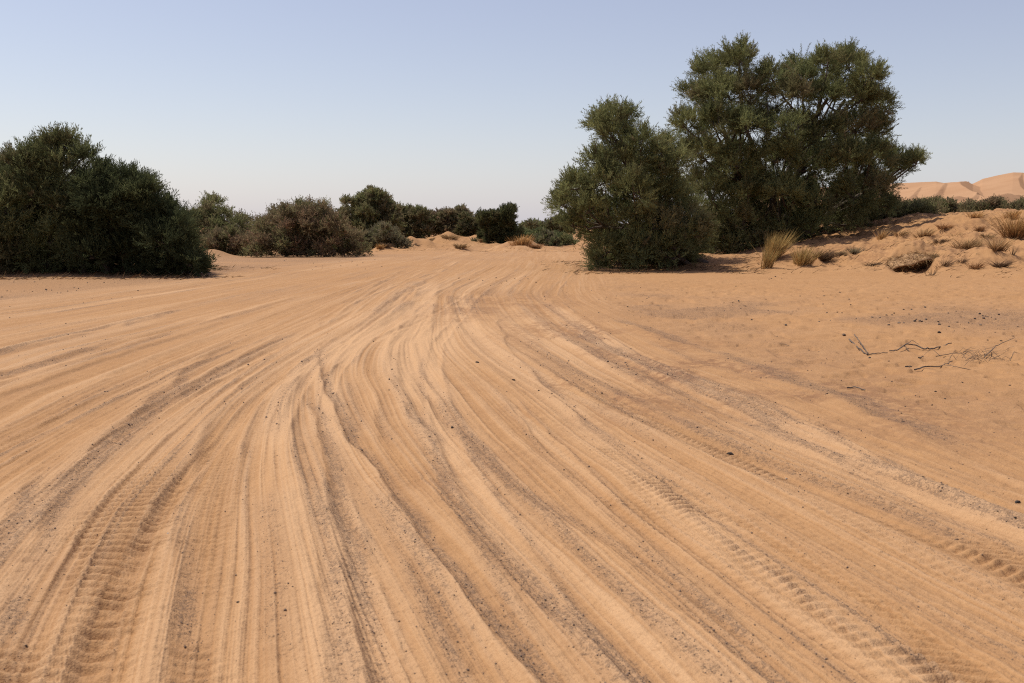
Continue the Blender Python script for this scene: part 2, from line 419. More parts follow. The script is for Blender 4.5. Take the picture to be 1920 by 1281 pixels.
def dune_material():
    m, N, L = nt('dune_sand')
    out = N.new('ShaderNodeOutputMaterial'); b = N.new('ShaderNodeBsdfDiffuse')
    geo = N.new('ShaderNodeNewGeometry'); n = N.new('ShaderNodeTexNoise'); n.inputs['Scale'].default_value = .02; n.inputs['Detail'].default_value = 6
    L.new(geo.outputs['Position'], n.inputs['Vector'])
    r = N.new('ShaderNodeValToRGB'); r.color_ramp.elements[0].color = (.335, .194, .112, 1); r.color_ramp.elements[1].color = (.37, .221, .130, 1)
    r.color_ramp.elements[0].position = .35; r.color_ramp.elements[1].position = .65
    L.new(n.outputs['Fac'], r.inputs[0]); L.new(r.outputs[0], b.inputs[0]); L.new(b.outputs[0], out.inputs[0])
    return m

M_SAND = sand_material(); M_LEAF = leaf_material('tamarisk_leaf', .36); M_GRASS = leaf_material('dry_grass', .25)
M_BARK = rough_material('bark', (.055, .040, .030), (.10, .075, .055), 14)
M_STONE = rough_material('dark_stone', (.035, .028, .025), (.075, .058, .048), 30, .5)
M_STONE2 = rough_material('brown_stone', (.11, .075, .055), (.19, .135, .10), 30, .5)
M_PALE = rough_material('pale_stone', (.42, .36, .30), (.55, .48, .40), 30, .5)
M_TWIG = rough_material('dead_wood', (.060, .046, .038), (.15, .115, .090), 40)
M_DUNE = dune_material()

# ------------------------------------------------------------------ mesh helpers
def mesh_np(name, verts, faces, mat, parent=None, tint=None, smooth=False, attr='tint'):
    verts = np.ascontiguousarray(verts, dtype=F32).reshape(-1, 3); faces = np.ascontiguousarray(faces, dtype=np.int32)
    k = faces.shape[1]
    me = bpy.data.meshes.new(name)
    me.vertices.add(len(verts)); me.vertices.foreach_set('co', verts.ravel())
    me.loops.add(faces.size); me.loops.foreach_set('vertex_index', faces.ravel())
    me.polygons.add(len(faces)); me.polygons.foreach_set('loop_start', np.arange(0, faces.size, k, dtype=np.int32))
    if smooth: me.polygons.foreach_set('use_smooth', np.ones(len(faces), dtype=bool))
    me.update(calc_edges=True)
    if tint is not None:
        a = me.color_attributes.new(attr, 'FLOAT_COLOR', 'POINT')
        col = np.ones((len(verts), 4), F32); col[:, :3] = tint
        a.data.foreach_set('color', col.ravel())
    me.materials.append(mat)
    o = bpy.data.objects.new(name, me); C.objects.link(o)
    if parent is not None: o.parent = parent
    return o

def tag(o, label=None, cat=None, group=None, kind=None):
    for k, v in (('label', label), ('category', cat), ('group', group), ('kind', kind)):
        if v: o[k] = v
    return o

def empty(name, loc):
    o = bpy.data.objects.new(name, None); C.objects.link(o); o.location = loc; o.empty_display_size = .3
    return o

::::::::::

§ WRITTEN INSTRUCTION: Exclude every picture and copy the remaining data exactly.

§ THE ANSWER:
Continue the Blender Python script for this scene: part 2, from line 419. More parts follow. The script is for Blender 4.5. Take the picture to be 1920 by 1281 pixels.
def dune_material():
    m, N, L = nt('dune_sand')
    out = N.new('ShaderNodeOutputMaterial'); b = N.new('ShaderNodeBsdfDiffuse')
    geo = N.new('ShaderNodeNewGeometry'); n = N.new('ShaderNodeTexNoise'); n.inputs['Scale'].default_value = .02; n.inputs['Detail'].default_value = 6
    L.new(geo.outputs['Position'], n.inputs['Vector'])
    r = N.new('ShaderNodeValToRGB'); r.color_ramp.elements[0].color = (.335, .194, .112, 1); r.color_ramp.elements[1].color = (.37, .221, .130, 1)
    r.color_ramp.elements[0].position = .35; r.color_ramp.elements[1].position = .65
    L.new(n.outputs['Fac'], r.inputs[0]); L.new(r.outputs[0], b.inputs[0]); L.new(b.outputs[0], out.inputs[0])
    return m

M_SAND = sand_material(); M_LEAF = leaf_material('tamarisk_leaf', .36); M_GRASS = leaf_material('dry_grass', .25)
M_BARK = rough_material('bark', (.055, .040, .030), (.10, .075, .055), 14)
M_STONE = rough_material('dark_stone', (.035, .028, .025), (.075, .058, .048), 30, .5)
M_STONE2 = rough_material('brown_stone', (.11, .075, .055), (.19, .135, .10), 30, .5)
M_PALE = rough_material('pale_stone', (.42, .36, .30), (.55, .48, .40), 30, .5)
M_TWIG = rough_material('dead_wood', (.060, .046, .038), (.15, .115, .090), 40)
M_DUNE = dune_material()

# ------------------------------------------------------------------ mesh helpers
def mesh_np(name, verts, faces, mat, parent=None, tint=None, smooth=False, attr='tint'):
    verts = np.ascontiguousarray(verts, dtype=F32).reshape(-1, 3); faces = np.ascontiguousarray(faces, dtype=np.int32)
    k = faces.shape[1]
    me = bpy.data.meshes.new(name)
    me.vertices.add(len(verts)); me.vertices.foreach_set('co', verts.ravel())
    me.loops.add(faces.size); me.loops.foreach_set('vertex_index', faces.ravel())
    me.polygons.add(len(faces)); me.polygons.foreach_set('loop_start', np.arange(0, faces.size, k, dtype=np.int32))
    if smooth: me.polygons.foreach_set('use_smooth', np.ones(len(faces), dtype=bool))
    me.update(calc_edges=True)
    if tint is not None:
        a = me.color_attributes.new(attr, 'FLOAT_COLOR', 'POINT')
        col = np.ones((len(verts), 4), F32); col[:, :3] = tint
        a.data.foreach_set('color', col.ravel())
    me.materials.append(mat)
    o = bpy.data.objects.new(name, me); C.objects.link(o)
    if parent is not None: o.parent = parent
    return o

def tag(o, label=None, cat=None, group=None, kind=None):
    for k, v in (('label', label), ('category', cat), ('group', group), ('kind', kind)):
        if v: o[k] = v
    return o

def empty(name, loc):
    o = bpy.data.objects.new(name, None); C.objects.link(o); o.location = loc; o.empty_display_size = .3
    return o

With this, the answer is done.